Reproduce the full listing that appears beneath this instruction exactly.

================

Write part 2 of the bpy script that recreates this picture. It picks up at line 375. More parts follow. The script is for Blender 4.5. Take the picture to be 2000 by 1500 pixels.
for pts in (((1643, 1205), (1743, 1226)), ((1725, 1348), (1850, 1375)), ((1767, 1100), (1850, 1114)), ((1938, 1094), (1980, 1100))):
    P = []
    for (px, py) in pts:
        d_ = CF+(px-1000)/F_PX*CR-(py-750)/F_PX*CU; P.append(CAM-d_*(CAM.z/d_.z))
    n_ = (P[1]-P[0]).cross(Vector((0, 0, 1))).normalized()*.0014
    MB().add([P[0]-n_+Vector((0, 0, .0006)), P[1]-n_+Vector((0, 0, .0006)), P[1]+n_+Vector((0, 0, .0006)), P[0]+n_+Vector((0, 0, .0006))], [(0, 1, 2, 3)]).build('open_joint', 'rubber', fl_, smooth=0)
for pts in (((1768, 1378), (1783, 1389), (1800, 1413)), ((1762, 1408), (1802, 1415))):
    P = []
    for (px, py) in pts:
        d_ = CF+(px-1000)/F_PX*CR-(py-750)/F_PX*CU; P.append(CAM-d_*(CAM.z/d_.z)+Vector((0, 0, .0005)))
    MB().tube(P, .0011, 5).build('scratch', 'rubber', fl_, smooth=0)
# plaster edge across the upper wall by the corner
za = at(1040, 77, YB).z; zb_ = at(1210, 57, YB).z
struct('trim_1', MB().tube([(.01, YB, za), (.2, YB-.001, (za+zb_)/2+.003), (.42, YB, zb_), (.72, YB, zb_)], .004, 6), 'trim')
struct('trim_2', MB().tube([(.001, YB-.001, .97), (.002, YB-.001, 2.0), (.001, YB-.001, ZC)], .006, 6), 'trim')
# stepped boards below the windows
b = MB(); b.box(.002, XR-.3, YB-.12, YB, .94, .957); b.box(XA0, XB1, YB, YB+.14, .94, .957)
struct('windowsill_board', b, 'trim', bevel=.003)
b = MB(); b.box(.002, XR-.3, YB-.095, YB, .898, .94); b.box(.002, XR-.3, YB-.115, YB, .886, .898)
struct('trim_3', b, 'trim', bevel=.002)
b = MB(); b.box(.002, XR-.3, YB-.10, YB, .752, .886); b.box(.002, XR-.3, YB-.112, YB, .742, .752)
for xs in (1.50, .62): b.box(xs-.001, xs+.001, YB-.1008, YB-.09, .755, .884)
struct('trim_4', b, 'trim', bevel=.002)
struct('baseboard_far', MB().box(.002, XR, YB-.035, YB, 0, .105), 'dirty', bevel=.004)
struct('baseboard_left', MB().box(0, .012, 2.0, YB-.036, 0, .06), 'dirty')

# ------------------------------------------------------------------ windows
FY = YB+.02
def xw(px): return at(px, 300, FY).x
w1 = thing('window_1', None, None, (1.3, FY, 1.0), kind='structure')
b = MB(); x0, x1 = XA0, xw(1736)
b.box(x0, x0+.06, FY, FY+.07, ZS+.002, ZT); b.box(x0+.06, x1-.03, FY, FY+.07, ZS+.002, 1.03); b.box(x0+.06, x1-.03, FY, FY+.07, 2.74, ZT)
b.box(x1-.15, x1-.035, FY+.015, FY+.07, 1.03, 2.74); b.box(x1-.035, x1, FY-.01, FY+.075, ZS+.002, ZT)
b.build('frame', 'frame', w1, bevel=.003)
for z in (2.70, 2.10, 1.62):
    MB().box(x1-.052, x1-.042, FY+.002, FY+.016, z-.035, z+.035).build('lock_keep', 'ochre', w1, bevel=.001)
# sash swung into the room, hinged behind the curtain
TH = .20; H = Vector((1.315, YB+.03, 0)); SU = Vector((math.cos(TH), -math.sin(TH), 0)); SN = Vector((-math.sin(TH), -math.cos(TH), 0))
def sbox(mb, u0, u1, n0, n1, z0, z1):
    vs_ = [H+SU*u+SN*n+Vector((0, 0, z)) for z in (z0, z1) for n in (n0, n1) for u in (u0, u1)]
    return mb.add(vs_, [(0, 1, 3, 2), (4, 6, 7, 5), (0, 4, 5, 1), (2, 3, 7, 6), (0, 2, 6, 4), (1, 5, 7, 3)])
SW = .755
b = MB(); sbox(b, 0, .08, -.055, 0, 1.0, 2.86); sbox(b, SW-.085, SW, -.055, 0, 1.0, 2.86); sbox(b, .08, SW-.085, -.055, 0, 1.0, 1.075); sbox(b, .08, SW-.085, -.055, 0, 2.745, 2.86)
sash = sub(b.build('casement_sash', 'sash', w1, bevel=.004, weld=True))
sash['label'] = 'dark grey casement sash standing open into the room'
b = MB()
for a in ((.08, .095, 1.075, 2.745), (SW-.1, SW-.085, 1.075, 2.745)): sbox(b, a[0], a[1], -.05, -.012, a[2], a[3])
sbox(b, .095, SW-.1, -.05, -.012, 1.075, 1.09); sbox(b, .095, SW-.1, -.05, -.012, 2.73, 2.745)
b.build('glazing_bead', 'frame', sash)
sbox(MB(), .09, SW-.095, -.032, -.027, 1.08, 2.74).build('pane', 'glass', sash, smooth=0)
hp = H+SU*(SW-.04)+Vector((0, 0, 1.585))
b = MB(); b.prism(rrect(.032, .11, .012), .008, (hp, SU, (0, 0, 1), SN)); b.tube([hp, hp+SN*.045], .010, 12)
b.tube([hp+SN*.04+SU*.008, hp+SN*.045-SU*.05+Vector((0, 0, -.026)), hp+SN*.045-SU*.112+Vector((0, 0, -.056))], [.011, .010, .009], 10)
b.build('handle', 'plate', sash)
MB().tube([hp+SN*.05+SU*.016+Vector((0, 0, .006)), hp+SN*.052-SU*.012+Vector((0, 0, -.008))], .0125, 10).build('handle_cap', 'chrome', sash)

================

Expected output:
Write part 2 of the bpy script that recreates this picture. It picks up at line 375. More parts follow. The script is for Blender 4.5. Take the picture to be 2000 by 1500 pixels.
for pts in (((1643, 1205), (1743, 1226)), ((1725, 1348), (1850, 1375)), ((1767, 1100), (1850, 1114)), ((1938, 1094), (1980, 1100))):
    P = []
    for (px, py) in pts:
        d_ = CF+(px-1000)/F_PX*CR-(py-750)/F_PX*CU; P.append(CAM-d_*(CAM.z/d_.z))
    n_ = (P[1]-P[0]).cross(Vector((0, 0, 1))).normalized()*.0014
    MB().add([P[0]-n_+Vector((0, 0, .0006)), P[1]-n_+Vector((0, 0, .0006)), P[1]+n_+Vector((0, 0, .0006)), P[0]+n_+Vector((0, 0, .0006))], [(0, 1, 2, 3)]).build('open_joint', 'rubber', fl_, smooth=0)
for pts in (((1768, 1378), (1783, 1389), (1800, 1413)), ((1762, 1408), (1802, 1415))):
    P = []
    for (px, py) in pts:
        d_ = CF+(px-1000)/F_PX*CR-(py-750)/F_PX*CU; P.append(CAM-d_*(CAM.z/d_.z)+Vector((0, 0, .0005)))
    MB().tube(P, .0011, 5).build('scratch', 'rubber', fl_, smooth=0)
# plaster edge across the upper wall by the corner
za = at(1040, 77, YB).z; zb_ = at(1210, 57, YB).z
struct('trim_1', MB().tube([(.01, YB, za), (.2, YB-.001, (za+zb_)/2+.003), (.42, YB, zb_), (.72, YB, zb_)], .004, 6), 'trim')
struct('trim_2', MB().tube([(.001, YB-.001, .97), (.002, YB-.001, 2.0), (.001, YB-.001, ZC)], .006, 6), 'trim')
# stepped boards below the windows
b = MB(); b.box(.002, XR-.3, YB-.12, YB, .94, .957); b.box(XA0, XB1, YB, YB+.14, .94, .957)
struct('windowsill_board', b, 'trim', bevel=.003)
b = MB(); b.box(.002, XR-.3, YB-.095, YB, .898, .94); b.box(.002, XR-.3, YB-.115, YB, .886, .898)
struct('trim_3', b, 'trim', bevel=.002)
b = MB(); b.box(.002, XR-.3, YB-.10, YB, .752, .886); b.box(.002, XR-.3, YB-.112, YB, .742, .752)
for xs in (1.50, .62): b.box(xs-.001, xs+.001, YB-.1008, YB-.09, .755, .884)
struct('trim_4', b, 'trim', bevel=.002)
struct('baseboard_far', MB().box(.002, XR, YB-.035, YB, 0, .105), 'dirty', bevel=.004)
struct('baseboard_left', MB().box(0, .012, 2.0, YB-.036, 0, .06), 'dirty')

# ------------------------------------------------------------------ windows
FY = YB+.02
def xw(px): return at(px, 300, FY).x
w1 = thing('window_1', None, None, (1.3, FY, 1.0), kind='structure')
b = MB(); x0, x1 = XA0, xw(1736)
b.box(x0, x0+.06, FY, FY+.07, ZS+.002, ZT); b.box(x0+.06, x1-.03, FY, FY+.07, ZS+.002, 1.03); b.box(x0+.06, x1-.03, FY, FY+.07, 2.74, ZT)
b.box(x1-.15, x1-.035, FY+.015, FY+.07, 1.03, 2.74); b.box(x1-.035, x1, FY-.01, FY+.075, ZS+.002, ZT)
b.build('frame', 'frame', w1, bevel=.003)
for z in (2.70, 2.10, 1.62):
    MB().box(x1-.052, x1-.042, FY+.002, FY+.016, z-.035, z+.035).build('lock_keep', 'ochre', w1, bevel=.001)
# sash swung into the room, hinged behind the curtain
TH = .20; H = Vector((1.315, YB+.03, 0)); SU = Vector((math.cos(TH), -math.sin(TH), 0)); SN = Vector((-math.sin(TH), -math.cos(TH), 0))
def sbox(mb, u0, u1, n0, n1, z0, z1):
    vs_ = [H+SU*u+SN*n+Vector((0, 0, z)) for z in (z0, z1) for n in (n0, n1) for u in (u0, u1)]
    return mb.add(vs_, [(0, 1, 3, 2), (4, 6, 7, 5), (0, 4, 5, 1), (2, 3, 7, 6), (0, 2, 6, 4), (1, 5, 7, 3)])
SW = .755
b = MB(); sbox(b, 0, .08, -.055, 0, 1.0, 2.86); sbox(b, SW-.085, SW, -.055, 0, 1.0, 2.86); sbox(b, .08, SW-.085, -.055, 0, 1.0, 1.075); sbox(b, .08, SW-.085, -.055, 0, 2.745, 2.86)
sash = sub(b.build('casement_sash', 'sash', w1, bevel=.004, weld=True))
sash['label'] = 'dark grey casement sash standing open into the room'
b = MB()
for a in ((.08, .095, 1.075, 2.745), (SW-.1, SW-.085, 1.075, 2.745)): sbox(b, a[0], a[1], -.05, -.012, a[2], a[3])
sbox(b, .095, SW-.1, -.05, -.012, 1.075, 1.09); sbox(b, .095, SW-.1, -.05, -.012, 2.73, 2.745)
b.build('glazing_bead', 'frame', sash)
sbox(MB(), .09, SW-.095, -.032, -.027, 1.08, 2.74).build('pane', 'glass', sash, smooth=0)
hp = H+SU*(SW-.04)+Vector((0, 0, 1.585))
b = MB(); b.prism(rrect(.032, .11, .012), .008, (hp, SU, (0, 0, 1), SN)); b.tube([hp, hp+SN*.045], .010, 12)
b.tube([hp+SN*.04+SU*.008, hp+SN*.045-SU*.05+Vector((0, 0, -.026)), hp+SN*.045-SU*.112+Vector((0, 0, -.056))], [.011, .010, .009], 10)
b.build('handle', 'plate', sash)
MB().tube([hp+SN*.05+SU*.016+Vector((0, 0, .006)), hp+SN*.052-SU*.012+Vector((0, 0, -.008))], .0125, 10).build('handle_cap', 'chrome', sash)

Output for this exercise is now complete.